>> Begin The input
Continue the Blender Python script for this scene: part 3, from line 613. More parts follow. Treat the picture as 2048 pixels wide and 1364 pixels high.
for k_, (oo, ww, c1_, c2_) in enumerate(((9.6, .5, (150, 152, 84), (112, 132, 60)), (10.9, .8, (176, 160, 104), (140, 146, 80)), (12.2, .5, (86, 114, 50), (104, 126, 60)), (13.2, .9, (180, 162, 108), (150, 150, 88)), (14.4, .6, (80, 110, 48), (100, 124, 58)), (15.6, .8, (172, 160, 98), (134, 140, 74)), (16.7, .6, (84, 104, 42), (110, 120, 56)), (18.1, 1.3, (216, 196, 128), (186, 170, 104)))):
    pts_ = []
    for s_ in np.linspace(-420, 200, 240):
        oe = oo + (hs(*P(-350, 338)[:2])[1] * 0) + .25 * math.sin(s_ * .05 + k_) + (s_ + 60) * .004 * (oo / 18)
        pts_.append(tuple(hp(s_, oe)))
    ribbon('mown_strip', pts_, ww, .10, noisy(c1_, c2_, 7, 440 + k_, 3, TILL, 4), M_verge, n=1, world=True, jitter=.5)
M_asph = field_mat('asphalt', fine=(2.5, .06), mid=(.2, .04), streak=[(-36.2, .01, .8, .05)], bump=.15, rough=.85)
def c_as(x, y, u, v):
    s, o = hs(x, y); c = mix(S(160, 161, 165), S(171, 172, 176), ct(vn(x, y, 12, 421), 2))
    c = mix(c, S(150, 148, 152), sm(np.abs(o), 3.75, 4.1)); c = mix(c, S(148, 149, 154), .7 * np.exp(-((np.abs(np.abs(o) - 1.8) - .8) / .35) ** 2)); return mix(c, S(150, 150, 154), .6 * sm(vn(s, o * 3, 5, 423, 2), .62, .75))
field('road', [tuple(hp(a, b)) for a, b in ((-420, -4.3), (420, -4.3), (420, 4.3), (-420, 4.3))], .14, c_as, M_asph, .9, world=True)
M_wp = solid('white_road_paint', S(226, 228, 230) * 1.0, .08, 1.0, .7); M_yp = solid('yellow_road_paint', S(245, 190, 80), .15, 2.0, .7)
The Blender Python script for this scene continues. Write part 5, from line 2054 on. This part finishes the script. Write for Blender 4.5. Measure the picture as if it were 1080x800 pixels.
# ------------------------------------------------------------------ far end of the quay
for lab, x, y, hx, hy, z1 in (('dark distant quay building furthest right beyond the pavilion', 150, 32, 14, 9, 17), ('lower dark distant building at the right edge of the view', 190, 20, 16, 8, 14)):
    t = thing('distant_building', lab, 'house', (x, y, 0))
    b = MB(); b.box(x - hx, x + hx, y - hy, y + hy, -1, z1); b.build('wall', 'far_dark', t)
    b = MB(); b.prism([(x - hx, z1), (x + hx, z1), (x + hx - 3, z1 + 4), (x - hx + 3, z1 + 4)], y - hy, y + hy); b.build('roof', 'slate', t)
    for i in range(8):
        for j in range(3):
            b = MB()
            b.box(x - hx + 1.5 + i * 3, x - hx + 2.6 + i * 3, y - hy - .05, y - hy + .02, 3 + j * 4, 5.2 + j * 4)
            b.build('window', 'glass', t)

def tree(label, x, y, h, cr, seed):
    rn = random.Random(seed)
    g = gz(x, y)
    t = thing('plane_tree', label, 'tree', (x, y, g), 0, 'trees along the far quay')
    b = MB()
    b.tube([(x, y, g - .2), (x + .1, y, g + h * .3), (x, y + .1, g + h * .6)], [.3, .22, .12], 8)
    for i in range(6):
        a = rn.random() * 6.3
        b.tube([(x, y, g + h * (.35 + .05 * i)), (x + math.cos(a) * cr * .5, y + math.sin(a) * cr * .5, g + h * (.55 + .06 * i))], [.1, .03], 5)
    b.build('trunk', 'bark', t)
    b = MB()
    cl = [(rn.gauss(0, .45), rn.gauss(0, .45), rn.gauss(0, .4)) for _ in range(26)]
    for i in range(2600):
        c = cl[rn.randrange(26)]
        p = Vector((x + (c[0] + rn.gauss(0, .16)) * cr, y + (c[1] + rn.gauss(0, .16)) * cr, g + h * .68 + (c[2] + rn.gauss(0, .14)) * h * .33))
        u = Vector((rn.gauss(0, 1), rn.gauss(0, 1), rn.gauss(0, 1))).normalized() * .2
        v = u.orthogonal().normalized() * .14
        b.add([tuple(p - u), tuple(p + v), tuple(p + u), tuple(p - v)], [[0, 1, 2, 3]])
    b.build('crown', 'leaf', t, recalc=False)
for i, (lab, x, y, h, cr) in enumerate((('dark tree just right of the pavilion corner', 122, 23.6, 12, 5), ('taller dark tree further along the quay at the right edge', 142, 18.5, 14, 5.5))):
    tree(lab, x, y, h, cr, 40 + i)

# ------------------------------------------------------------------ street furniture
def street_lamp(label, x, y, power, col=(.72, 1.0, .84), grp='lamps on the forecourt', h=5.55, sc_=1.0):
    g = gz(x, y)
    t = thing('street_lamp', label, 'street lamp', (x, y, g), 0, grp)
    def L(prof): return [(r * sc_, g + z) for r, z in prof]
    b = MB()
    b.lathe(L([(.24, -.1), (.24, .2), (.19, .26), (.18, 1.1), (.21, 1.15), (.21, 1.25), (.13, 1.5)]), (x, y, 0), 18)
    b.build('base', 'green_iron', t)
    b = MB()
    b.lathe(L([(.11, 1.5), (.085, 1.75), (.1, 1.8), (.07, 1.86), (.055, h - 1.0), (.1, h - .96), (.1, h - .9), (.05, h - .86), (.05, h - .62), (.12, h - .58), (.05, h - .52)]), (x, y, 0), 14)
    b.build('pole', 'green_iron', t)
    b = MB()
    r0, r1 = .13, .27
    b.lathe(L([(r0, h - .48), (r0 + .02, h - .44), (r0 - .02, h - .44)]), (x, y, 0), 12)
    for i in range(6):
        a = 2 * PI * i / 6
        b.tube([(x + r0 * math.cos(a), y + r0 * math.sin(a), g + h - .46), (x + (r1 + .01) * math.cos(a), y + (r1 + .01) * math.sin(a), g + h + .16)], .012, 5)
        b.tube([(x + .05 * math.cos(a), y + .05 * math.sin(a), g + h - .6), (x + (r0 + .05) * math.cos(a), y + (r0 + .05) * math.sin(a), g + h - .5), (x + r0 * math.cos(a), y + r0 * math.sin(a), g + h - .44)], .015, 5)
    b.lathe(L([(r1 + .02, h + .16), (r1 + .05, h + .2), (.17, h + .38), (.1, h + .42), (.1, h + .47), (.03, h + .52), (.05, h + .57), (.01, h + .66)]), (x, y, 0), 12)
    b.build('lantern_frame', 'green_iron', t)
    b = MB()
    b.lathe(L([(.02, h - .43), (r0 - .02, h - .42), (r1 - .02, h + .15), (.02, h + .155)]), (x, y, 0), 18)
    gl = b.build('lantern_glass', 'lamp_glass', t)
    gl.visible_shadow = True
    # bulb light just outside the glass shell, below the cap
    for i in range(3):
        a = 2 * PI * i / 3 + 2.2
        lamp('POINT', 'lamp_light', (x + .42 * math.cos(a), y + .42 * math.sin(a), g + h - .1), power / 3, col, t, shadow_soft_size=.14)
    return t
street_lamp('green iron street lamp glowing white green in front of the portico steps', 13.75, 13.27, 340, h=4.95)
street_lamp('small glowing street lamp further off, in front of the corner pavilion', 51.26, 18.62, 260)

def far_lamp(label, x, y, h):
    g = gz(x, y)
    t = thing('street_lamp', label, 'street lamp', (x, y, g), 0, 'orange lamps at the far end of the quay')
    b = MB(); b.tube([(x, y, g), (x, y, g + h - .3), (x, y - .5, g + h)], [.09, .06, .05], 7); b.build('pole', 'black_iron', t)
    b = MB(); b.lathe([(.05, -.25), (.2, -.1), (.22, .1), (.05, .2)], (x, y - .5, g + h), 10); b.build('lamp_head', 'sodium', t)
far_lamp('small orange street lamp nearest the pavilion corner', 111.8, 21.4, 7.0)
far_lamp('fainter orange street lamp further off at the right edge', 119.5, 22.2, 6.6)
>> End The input
Going down the listing above, begin printing at the line with "The Blender Python script for this scene continues." and finish with the line with "b.build('window', 'glass', t)", exactly as they appear.

| The solution |
The Blender Python script for this scene continues. Write part 5, from line 2054 on. This part finishes the script. Write for Blender 4.5. Measure the picture as if it were 1080x800 pixels.
# ------------------------------------------------------------------ far end of the quay
for lab, x, y, hx, hy, z1 in (('dark distant quay building furthest right beyond the pavilion', 150, 32, 14, 9, 17), ('lower dark distant building at the right edge of the view', 190, 20, 16, 8, 14)):
    t = thing('distant_building', lab, 'house', (x, y, 0))
    b = MB(); b.box(x - hx, x + hx, y - hy, y + hy, -1, z1); b.build('wall', 'far_dark', t)
    b = MB(); b.prism([(x - hx, z1), (x + hx, z1), (x + hx - 3, z1 + 4), (x - hx + 3, z1 + 4)], y - hy, y + hy); b.build('roof', 'slate', t)
    for i in range(8):
        for j in range(3):
            b = MB()
            b.box(x - hx + 1.5 + i * 3, x - hx + 2.6 + i * 3, y - hy - .05, y - hy + .02, 3 + j * 4, 5.2 + j * 4)
            b.build('window', 'glass', t)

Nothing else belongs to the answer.